A pesar de que su carrera cinematográfica seguiría adelante, la espiral de dolor y autodestrucción no hizo sino acrecentarse.

Quizá la figura más relevante en su vida personal fue Elizabeth Taylor, con quien no solo compartiría algunas de las películas más emblemáticas de su filmografía, sino quien tuvo la ocasión de demostrar su amistad sin fisuras en 1956. Tras un fatídico accidente sufrido por el actor al salir de una fiesta en casa de Taylor, esta no dudó en entrar por el maletero de aquel amasijo de hierros para rescatar a Clift, teniendo para ello que arrancarle los dientes que, apostados en su garganta, le impedían respirar.

Tras aquello, a pesar de que su carrera cinematográfica seguiría adelante, la espiral de dolor y autodestrucción no hizo sino acrecentarse. Aunque todavía actuaría bajo las órdenes de Edward Dmytryk, Joseph L. Mankiewicz o el demoledor John Huston (su relación fue todo menos cordial), el genio de Clift se apagaría en 1966.

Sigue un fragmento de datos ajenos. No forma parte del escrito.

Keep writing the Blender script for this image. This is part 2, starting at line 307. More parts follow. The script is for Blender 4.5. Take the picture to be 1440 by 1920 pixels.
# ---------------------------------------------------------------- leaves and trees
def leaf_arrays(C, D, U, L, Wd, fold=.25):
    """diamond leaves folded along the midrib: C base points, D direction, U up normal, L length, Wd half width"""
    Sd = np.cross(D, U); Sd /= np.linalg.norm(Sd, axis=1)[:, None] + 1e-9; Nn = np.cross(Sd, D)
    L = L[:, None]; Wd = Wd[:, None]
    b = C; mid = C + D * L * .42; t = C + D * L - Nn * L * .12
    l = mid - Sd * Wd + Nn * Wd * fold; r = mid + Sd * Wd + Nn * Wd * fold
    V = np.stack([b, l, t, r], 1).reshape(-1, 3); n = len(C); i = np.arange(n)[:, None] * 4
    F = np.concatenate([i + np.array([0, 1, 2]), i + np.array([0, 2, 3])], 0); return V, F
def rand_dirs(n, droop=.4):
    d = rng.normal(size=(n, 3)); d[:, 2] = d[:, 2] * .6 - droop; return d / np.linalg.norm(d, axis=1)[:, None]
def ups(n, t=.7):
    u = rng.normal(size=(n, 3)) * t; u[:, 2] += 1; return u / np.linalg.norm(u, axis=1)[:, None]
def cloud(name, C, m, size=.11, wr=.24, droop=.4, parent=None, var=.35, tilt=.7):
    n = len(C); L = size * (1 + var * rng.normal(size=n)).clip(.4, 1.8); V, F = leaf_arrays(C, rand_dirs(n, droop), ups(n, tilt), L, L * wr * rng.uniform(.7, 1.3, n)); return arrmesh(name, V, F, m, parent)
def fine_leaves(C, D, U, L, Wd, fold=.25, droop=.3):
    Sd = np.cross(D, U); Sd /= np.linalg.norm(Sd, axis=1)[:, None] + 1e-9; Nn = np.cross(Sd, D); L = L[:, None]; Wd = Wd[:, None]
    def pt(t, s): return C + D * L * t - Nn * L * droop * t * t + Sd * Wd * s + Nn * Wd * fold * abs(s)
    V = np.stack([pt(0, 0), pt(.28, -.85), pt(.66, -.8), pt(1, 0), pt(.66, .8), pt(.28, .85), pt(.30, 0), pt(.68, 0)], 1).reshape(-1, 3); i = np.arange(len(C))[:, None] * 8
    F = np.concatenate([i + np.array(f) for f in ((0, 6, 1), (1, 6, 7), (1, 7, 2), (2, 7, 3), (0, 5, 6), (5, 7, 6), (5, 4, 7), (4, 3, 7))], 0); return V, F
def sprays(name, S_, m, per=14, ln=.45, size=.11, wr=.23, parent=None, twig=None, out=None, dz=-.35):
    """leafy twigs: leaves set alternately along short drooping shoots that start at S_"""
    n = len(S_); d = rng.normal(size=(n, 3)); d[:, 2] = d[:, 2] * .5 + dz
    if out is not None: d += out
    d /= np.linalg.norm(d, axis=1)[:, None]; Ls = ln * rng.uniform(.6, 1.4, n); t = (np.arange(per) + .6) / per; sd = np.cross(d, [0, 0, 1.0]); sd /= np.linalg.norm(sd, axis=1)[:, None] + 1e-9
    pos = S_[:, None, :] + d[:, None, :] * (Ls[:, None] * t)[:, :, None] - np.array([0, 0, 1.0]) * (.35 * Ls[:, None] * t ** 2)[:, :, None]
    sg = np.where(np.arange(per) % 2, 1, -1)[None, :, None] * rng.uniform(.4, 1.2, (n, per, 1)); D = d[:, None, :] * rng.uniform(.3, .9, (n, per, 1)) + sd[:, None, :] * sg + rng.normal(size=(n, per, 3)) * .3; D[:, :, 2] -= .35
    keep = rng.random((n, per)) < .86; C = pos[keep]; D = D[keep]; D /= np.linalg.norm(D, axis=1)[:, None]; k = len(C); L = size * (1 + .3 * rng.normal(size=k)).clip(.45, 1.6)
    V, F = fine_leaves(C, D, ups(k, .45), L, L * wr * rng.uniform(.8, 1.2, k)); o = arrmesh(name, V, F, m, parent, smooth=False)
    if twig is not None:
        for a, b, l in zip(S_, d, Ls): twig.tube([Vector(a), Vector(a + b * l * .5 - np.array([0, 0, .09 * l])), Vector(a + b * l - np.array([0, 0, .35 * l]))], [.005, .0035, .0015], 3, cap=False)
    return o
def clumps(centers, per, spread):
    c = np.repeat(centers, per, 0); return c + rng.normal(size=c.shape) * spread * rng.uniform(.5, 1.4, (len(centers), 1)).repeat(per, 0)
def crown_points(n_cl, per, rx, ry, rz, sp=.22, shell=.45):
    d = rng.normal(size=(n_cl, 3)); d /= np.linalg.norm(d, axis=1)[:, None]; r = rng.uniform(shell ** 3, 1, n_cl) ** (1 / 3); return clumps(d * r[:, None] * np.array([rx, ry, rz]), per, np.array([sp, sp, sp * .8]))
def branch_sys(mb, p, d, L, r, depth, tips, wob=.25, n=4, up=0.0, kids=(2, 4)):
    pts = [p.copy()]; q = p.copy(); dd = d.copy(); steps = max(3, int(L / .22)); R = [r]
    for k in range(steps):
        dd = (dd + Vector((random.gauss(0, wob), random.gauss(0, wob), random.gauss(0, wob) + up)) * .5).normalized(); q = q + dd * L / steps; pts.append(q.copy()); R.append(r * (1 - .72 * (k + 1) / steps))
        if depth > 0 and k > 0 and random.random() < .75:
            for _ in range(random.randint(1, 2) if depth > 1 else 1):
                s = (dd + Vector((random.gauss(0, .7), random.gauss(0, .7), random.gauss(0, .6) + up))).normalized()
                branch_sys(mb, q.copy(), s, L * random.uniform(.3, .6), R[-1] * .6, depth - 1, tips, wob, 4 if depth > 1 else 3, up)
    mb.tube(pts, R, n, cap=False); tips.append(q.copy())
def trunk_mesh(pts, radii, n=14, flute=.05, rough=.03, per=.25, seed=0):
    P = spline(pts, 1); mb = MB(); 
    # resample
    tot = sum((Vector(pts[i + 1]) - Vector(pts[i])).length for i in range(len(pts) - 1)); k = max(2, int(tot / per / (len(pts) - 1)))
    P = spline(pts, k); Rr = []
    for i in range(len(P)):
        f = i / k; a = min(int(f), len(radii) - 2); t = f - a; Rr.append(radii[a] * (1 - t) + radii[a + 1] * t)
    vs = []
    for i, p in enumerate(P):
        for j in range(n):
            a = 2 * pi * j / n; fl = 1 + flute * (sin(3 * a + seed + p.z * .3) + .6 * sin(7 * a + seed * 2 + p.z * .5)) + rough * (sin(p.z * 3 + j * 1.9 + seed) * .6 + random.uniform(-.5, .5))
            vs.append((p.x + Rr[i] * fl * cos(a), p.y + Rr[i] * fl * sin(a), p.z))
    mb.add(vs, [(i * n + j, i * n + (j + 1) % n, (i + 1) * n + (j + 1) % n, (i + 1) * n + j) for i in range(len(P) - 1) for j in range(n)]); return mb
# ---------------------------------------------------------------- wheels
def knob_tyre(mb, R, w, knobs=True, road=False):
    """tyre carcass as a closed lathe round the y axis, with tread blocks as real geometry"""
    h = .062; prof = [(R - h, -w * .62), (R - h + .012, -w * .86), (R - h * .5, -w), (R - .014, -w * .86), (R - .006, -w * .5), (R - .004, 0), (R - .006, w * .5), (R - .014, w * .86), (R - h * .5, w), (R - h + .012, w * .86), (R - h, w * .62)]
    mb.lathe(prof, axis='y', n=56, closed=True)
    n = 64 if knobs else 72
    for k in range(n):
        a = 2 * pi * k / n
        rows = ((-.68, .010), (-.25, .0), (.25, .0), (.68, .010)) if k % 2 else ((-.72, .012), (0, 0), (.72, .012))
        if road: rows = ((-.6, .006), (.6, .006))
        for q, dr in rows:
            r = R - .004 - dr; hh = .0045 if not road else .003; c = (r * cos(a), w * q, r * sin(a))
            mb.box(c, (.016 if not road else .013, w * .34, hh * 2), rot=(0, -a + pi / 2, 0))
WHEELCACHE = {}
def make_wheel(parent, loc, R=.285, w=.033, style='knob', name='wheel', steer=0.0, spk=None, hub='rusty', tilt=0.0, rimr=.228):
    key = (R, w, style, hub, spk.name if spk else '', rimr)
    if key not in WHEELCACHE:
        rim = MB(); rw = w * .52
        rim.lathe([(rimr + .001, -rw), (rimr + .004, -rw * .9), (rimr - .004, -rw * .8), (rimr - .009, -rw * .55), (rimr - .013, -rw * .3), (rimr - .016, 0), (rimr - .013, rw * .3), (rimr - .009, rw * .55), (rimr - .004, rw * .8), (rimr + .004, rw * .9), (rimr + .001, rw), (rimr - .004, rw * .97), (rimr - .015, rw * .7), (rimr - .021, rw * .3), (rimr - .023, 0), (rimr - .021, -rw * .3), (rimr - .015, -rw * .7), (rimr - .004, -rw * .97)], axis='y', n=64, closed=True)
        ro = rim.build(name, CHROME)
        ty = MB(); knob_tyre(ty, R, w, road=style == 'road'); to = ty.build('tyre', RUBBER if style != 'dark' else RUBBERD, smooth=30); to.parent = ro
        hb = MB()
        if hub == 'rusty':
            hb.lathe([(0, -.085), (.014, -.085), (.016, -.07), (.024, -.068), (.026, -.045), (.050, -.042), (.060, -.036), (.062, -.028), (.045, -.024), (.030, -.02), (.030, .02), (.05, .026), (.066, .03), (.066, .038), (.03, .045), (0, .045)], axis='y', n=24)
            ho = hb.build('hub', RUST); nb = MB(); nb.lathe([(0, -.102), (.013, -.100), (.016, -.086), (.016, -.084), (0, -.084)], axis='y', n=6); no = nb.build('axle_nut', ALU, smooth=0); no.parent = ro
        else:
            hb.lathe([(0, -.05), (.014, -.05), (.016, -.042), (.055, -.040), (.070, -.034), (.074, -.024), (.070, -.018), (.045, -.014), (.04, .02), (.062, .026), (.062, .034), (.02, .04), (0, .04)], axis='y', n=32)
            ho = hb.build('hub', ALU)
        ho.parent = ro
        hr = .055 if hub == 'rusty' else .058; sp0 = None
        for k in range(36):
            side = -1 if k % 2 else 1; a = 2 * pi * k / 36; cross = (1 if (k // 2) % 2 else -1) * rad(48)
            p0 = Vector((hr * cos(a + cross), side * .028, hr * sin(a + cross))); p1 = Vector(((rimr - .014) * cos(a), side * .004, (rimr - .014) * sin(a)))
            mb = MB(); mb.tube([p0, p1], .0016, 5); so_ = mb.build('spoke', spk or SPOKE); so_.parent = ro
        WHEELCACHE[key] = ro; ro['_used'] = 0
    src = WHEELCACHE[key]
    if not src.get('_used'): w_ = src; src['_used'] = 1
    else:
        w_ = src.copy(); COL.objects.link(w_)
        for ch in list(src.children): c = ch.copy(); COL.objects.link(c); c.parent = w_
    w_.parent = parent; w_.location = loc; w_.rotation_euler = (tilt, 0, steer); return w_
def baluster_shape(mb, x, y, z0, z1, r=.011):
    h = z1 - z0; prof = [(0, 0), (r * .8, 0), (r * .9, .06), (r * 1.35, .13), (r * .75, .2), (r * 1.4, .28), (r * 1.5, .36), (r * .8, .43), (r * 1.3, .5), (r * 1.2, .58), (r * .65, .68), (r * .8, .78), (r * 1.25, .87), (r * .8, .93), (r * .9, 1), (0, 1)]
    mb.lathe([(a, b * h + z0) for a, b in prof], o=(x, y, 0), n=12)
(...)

Este 17 de octubre, cuando precisamente se cumplen cien años de su nacimiento, un grupúsculo de apasionados del cine como Gerardo Sánchez, Espido Freire, Carmen Posadas, José Fernández o Juan Carlos Laviana, entre otros muchos, nos hemos reunido en el libro El universo de Montgomery Clift, de la editorial Notorious, para rendir un merecido tributo a este artista imperecedero. Un homenaje sentido, riguroso y profundamente respetuoso que intenta hacerle justicia a un actor que llegó a lo más alto a pesar de pugnar por descender a la profundidad abisal.

No podemos negarlo, a veces es esa pérfida condición humana lo que hace de los clásicos del cine de Hollywood leyendas de naturaleza inmortal.